Advertisement
Laporan: S Boyong/ErAngga
Blora|MATALENSANEWS.com – Sebanyak 48 dapur Satuan Pelayanan Pemenuhan Gizi (SPPG) di Kabupaten Blora, Jawa Tengah, telah beroperasi untuk mendukung program Makan Bergizi Gratis (MBG). Dari 48 dapur itu, jumlah penerima manfaat mencapai 126.632 sasaran.
Namun, di balik gencarnya pelaksanaan program, DPRD Blora menemukan sejumlah kejanggalan dalam mekanisme kerja sama antara SPPG dan pihak sekolah. Hal itu mengemuka dalam rapat dengar pendapat yang digelar di ruang rapat DPRD Blora, Kamis (18/9/2025).
Ketua Komisi D DPRD Blora, Subroto, menyoroti kewajiban sekolah untuk memastikan kebersihan piring dan tempat makan para siswa. Guru-guru bahkan diminta mengarahkan murid membawa tempat bekal sendiri untuk menyimpan sisa makanan.
“Ketika SPPG berdalih makanan selalu habis, ya habis karena dibersihkan oleh guru-guru. Sehingga pihak SPPG seolah-olah tidak punya kesalahan,” kata Subroto kepada wartawan.
Selain itu, ia juga menilai janggal adanya aturan denda Rp80 ribu jika peralatan makan hilang di sekolah. “Apakah sendok itu senilai Rp80 ribu? Bagaimana pihak sekolah yang mengurus anak-anak sebanyak itu harus menanggungnya?” ujarnya.

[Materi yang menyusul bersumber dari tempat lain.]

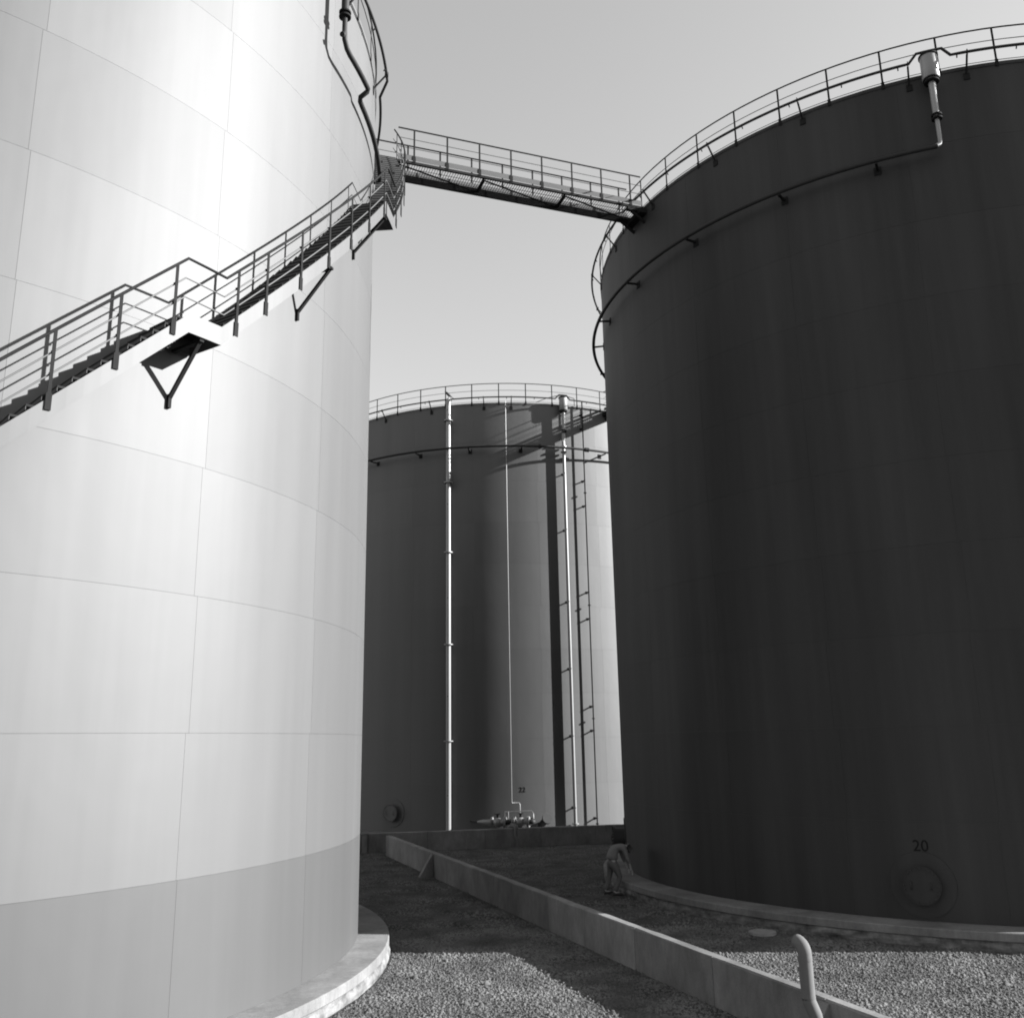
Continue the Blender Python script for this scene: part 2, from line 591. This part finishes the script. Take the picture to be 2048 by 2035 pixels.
# ---- valve manifold of tank 3
def valve(deg, label):
    o = empty('gate_valve', (T3[0], T3[1], 0), label, 'valve', 'valves at the foot of the middle tank')
    base = pol(R + .95, deg, .98)
    tx = Vector((-math.sin(rad(deg)), math.cos(rad(deg)), 0))      # along the shell, to the right
    nx = Vector((math.cos(rad(deg)), math.sin(rad(deg)), 0))
    ax = (tx * .93 + nx * .30).normalized()
    P = lambda s, u=0: base + ax * s + Vector((0, 0, u))
    mb = MB()
    mb.tube([P(-1.05), P(-.75), P(-.32), P(-.30)], [.05, .11, .15, .15], 16)
    mb.build('reducer', M_PIPEL, o)
    mb = MB()
    mb.tube([P(-.30), P(-.22), P(-.16), P(.0), P(.12), P(.16), P(.30)], [.12, .12, .19, .22, .19, .13, .13], 16)
    mb.build('valve_body', M_PIPEL, o)
    for s in (-.30, .34, .40):
        mb = MB()
        mb.disc(P(s), ax, .25, .045, 20)
        mb.build('flange', M_PIPEL, o)
    mb = MB()
    mb.tube([P(0, .15), P(0, .36)], .07, 10)
    ring = [P(0, .38) + (nx * math.cos(2 * PI * k / 16) + tx * math.sin(2 * PI * k / 16)) * .14 for k in range(16)]
    mb.tube(ring, .015, 6, closed=True)
    mb.bar(ring[0], ring[8], .02, .02)
    mb.build('hand_wheel', M_STEEL, o)
    mb = MB()
    q = P(.42)
    mb.tube([q, q + ax * .12, q + ax * .2 - nx * .1, q + ax * .22 - nx * .6, pol(R - .02, deg + 2.4, .98)], .12, 14)
    mb.tube([P(-1.05), P(-1.3) - nx * .2, pol(R - .02, deg - 6.5, .98)], .05, 10)
    mb.build('pipe', M_PIPE, o)
    mb = MB()
    mb.box(P(0, -.55), (.12, .12, .75))
    mb.build('support', M_CONC, o)
    return o
valve(-90.9, 'left one of two shiny flanged valves behind the cross wall')
valve(-86.0, 'right one of two shiny flanged valves behind the cross wall, under the painted number')
nz = empty('nozzle_pipe', (T3[0], T3[1], 0), 'stub pipe with round end flange on the middle tank, right of the valves', 'pipe')
mb = MB()
a0, a1 = pol(R - .02, -80.9, .72), pol(R + .75, -80.2, 1.06)
mb.tube([a0, a1], [.16, .16], 16)
mb.build('pipe', M_PIPE, nz)
dd = (a1 - a0).normalized()
for s in (0, .065):
    mb = MB()
    mb.disc(a1 + dd * s, dd, .25, .05, 20)
    mb.build('flange', M_PIPE, nz)

# ------------------------------------------------------------------ spiral staircase on tank 1
st = empty('staircase', (T1[0], T1[1], 0), 'long steel staircase with landings and dark handrail winding up the bright left tank', 'staircase')
RI, RO = R + .05, R + .85
RISE = 0.19
SL1, SL = 0.2205, 0.2240
F1 = (-36.1, 11.53)          # upper end of flight 1 (angle, floor height)
F2 = (-32.9, 11.53, -7.5, 17.23)
F3 = (-4.2, 17.23, 20.2, 22.70)
N1 = 58
A1 = F1[0] - N1 * RISE / SL1
tr = MB()
tr.arc_strip([(RI + .01, -.035), (RO - .012, -.035), (RO - .012, 0), (RI + .01, 0)], rad(-.62), rad(.62), 3, smooth=False)
tr.arc_strip([(RI + .01, -.09), (RO - .012, -.09), (RO - .012, -.035), (RI + .01, -.035)], rad(-.62), rad(-.59), 1, smooth=False)
TREAD = tr.mesh('tread', M_GRATE)
TREAD.materials.append(M_KICK)
for p_ in list(TREAD.polygons)[-6:]:
    p_.material_index = 1           # pale painted nosing
def flight(a0, z0, n, da):
    for i in range(n):
        inst('tread', TREAD, st, (0, 0, z0 + RISE * (i + 1) - .08), rad(a0 + (i + .55) * da))
flight(A1, F1[1] - N1 * RISE, N1, RISE / SL1)
flight(F2[0], F2[1], 30, (F2[2] - F2[0]) / 30)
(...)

Poin lain yang dinilai merugikan adalah aturan terkait kerahasiaan informasi bila terjadi kejadian luar biasa, seperti keracunan atau makanan tidak layak. Sekolah dilarang mengunggah informasi tersebut ke media sosial, melainkan hanya boleh dibicarakan secara internal dengan SPPG.
“Apabila ada makanan basi atau keracunan, itu tidak diperbolehkan diunggah. Kesannya ditutup-tutupi. Terus yang boleh bicara itu siapa? Ini pertanyaan kami,” tambahnya.
Subroto juga menyoroti lemahnya pengawasan dalam pelaksanaan program MBG. “Di SPPG hampir tidak ada pengawasan, karena mereka seolah bertanggung jawab langsung ke pusat,” tegasnya.
Sementara itu, Koordinator SPPG Blora, Artika Diannita, mengakui memang ada poin-poin dalam surat kerja sama yang sempat menimbulkan keberatan. Namun, menurutnya, perjanjian tersebut telah direvisi sesuai petunjuk teknis terbaru.
“Ya, memang awalnya seperti itu, tapi sekarang sudah ada perbaikan. Untuk poin kerahasiaan, bukan berarti menutupi, melainkan kita langsung lapor ke pelayanan kesehatan jika ada masalah, misalnya keracunan,” jelas Artika.